# [STATED PROBLEM]
Below are some records; give them all again exactly, but not the pictures.
─── EXTRACTED DATA ───
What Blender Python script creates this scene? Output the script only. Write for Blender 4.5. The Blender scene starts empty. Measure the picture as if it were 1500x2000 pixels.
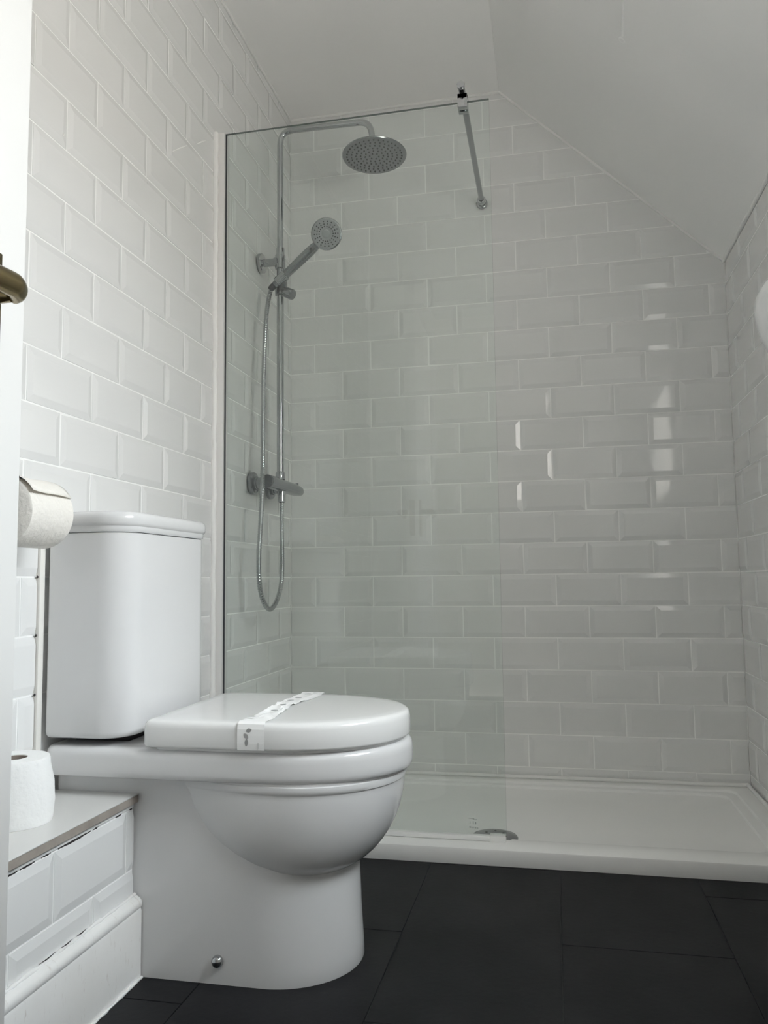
import bpy, bmesh, math, random
from mathutils import Vector, Matrix

random.seed(7)
sc = bpy.context.scene
COL = sc.collection
pi = math.pi

# ------------------------------------------------------------------ camera
cam_d = bpy.data.cameras.new('camera')
cam = bpy.data.objects.new('camera', cam_d)
COL.objects.link(cam)
cam_d.sensor_fit = 'HORIZONTAL'
cam_d.sensor_width = 36.0
cam_d.lens = 37.205
cam_d.clip_start = 0.01
_R = Vector((0.977972445, 0.208393749, -0.011913932))
_U = Vector((0.029412849, -0.081074484, 0.996273964))
_F = Vector((-0.206651351, 0.974678908, 0.085418066))
cam.matrix_world = Matrix(((_R.x, _U.x, -_F.x, 0.8913145),
                           (_R.y, _U.y, -_F.y, -2.6315720),
                           (_R.z, _U.z, -_F.z, 0.6704037),
                           (0, 0, 0, 1)))
sc.camera = cam

# ------------------------------------------------------------------ world, daylight, exposure
world = bpy.data.worlds.new('overcast_sky')
sc.world = world
world.use_nodes = True
bg = world.node_tree.nodes['Background']
bg.inputs['Color'].default_value = (1.0, 0.945, 0.885, 1)
bg.inputs['Strength'].default_value = 9.6

WY0, WY1, WZ0, WZ1 = -2.10, -1.34, 1.06, 1.650      # window opening in the right wall
WX = 1.456                                          # right wall plane
key = bpy.data.lights.new('window_daylight', 'AREA')
key.shape = 'RECTANGLE'
key.size = 1.2
key.size_y = 1.4
key.energy = 92.0
key.color = (0.78, 0.89, 1.0)
key_o = bpy.data.objects.new('window_daylight', key)
COL.objects.link(key_o)
key_o.location = (WX + 0.75, (WY0 + WY1) / 2, 2.1)
key_o.rotation_euler = Vector((-0.7, 0.0, -0.7)).to_track_quat('-Z', 'Y').to_euler()

vs = sc.view_settings
vs.view_transform = 'Standard'
vs.look = 'None'
vs.exposure = 0.08
vs.gamma = 1.0
vs.use_curve_mapping = False
try:
    sc.cycles.use_denoising = True
    sc.cycles.max_bounces = 14
    sc.cycles.diffuse_bounces = 10
    sc.cycles.transparent_max_bounces = 16
    sc.cycles.caustics_reflective = False
    sc.cycles.caustics_refractive = False
    sc.cycles.sample_clamp_indirect = 6.0
except Exception:
    pass

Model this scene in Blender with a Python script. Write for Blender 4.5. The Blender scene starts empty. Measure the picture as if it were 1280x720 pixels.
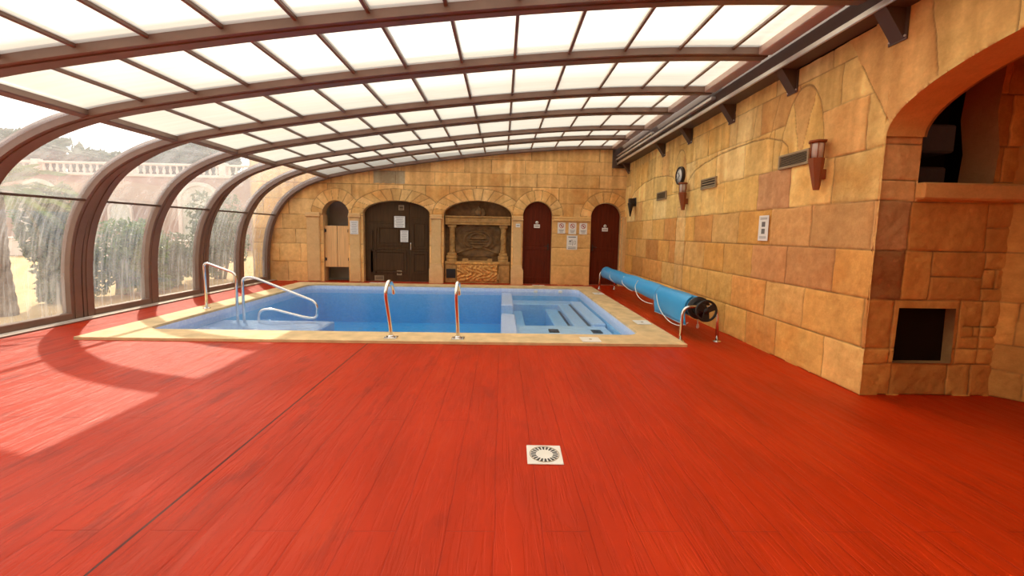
───
# [SOLUTION BELOW]
What Blender Python script creates this scene? Output the script only. Write for Blender 4.5. The Blender scene starts empty. Measure the picture as if it were 1500x2000 pixels.
import bpy, bmesh, math, random
from mathutils import Vector, Matrix

random.seed(7)
sc = bpy.context.scene
COL = sc.collection
pi = math.pi

# ------------------------------------------------------------------ camera
cam_d = bpy.data.cameras.new('camera')
cam = bpy.data.objects.new('camera', cam_d)
COL.objects.link(cam)
cam_d.sensor_fit = 'HORIZONTAL'
cam_d.sensor_width = 36.0
cam_d.lens = 37.205
cam_d.clip_start = 0.01
_R = Vector((0.977972445, 0.208393749, -0.011913932))
_U = Vector((0.029412849, -0.081074484, 0.996273964))
_F = Vector((-0.206651351, 0.974678908, 0.085418066))
cam.matrix_world = Matrix(((_R.x, _U.x, -_F.x, 0.8913145),
                           (_R.y, _U.y, -_F.y, -2.6315720),
                           (_R.z, _U.z, -_F.z, 0.6704037),
                           (0, 0, 0, 1)))
sc.camera = cam

# ------------------------------------------------------------------ world, daylight, exposure
world = bpy.data.worlds.new('overcast_sky')
sc.world = world
world.use_nodes = True
bg = world.node_tree.nodes['Background']
bg.inputs['Color'].default_value = (1.0, 0.945, 0.885, 1)
bg.inputs['Strength'].default_value = 9.6

WY0, WY1, WZ0, WZ1 = -2.10, -1.34, 1.06, 1.650      # window opening in the right wall
WX = 1.456                                          # right wall plane
key = bpy.data.lights.new('window_daylight', 'AREA')
key.shape = 'RECTANGLE'
key.size = 1.2
key.size_y = 1.4
key.energy = 92.0
key.color = (0.78, 0.89, 1.0)
key_o = bpy.data.objects.new('window_daylight', key)
COL.objects.link(key_o)
key_o.location = (WX + 0.75, (WY0 + WY1) / 2, 2.1)
key_o.rotation_euler = Vector((-0.7, 0.0, -0.7)).to_track_quat('-Z', 'Y').to_euler()

vs = sc.view_settings
vs.view_transform = 'Standard'
vs.look = 'None'
vs.exposure = 0.08
vs.gamma = 1.0
vs.use_curve_mapping = False
try:
    sc.cycles.use_denoising = True
    sc.cycles.max_bounces = 14
    sc.cycles.diffuse_bounces = 10
    sc.cycles.transparent_max_bounces = 16
    sc.cycles.caustics_reflective = False
    sc.cycles.caustics_refractive = False
    sc.cycles.sample_clamp_indirect = 6.0
except Exception:
    pass

Model this scene in Blender with a Python script. Write for Blender 4.5. The Blender scene starts empty. Measure the picture as if it were 1280x720 pixels.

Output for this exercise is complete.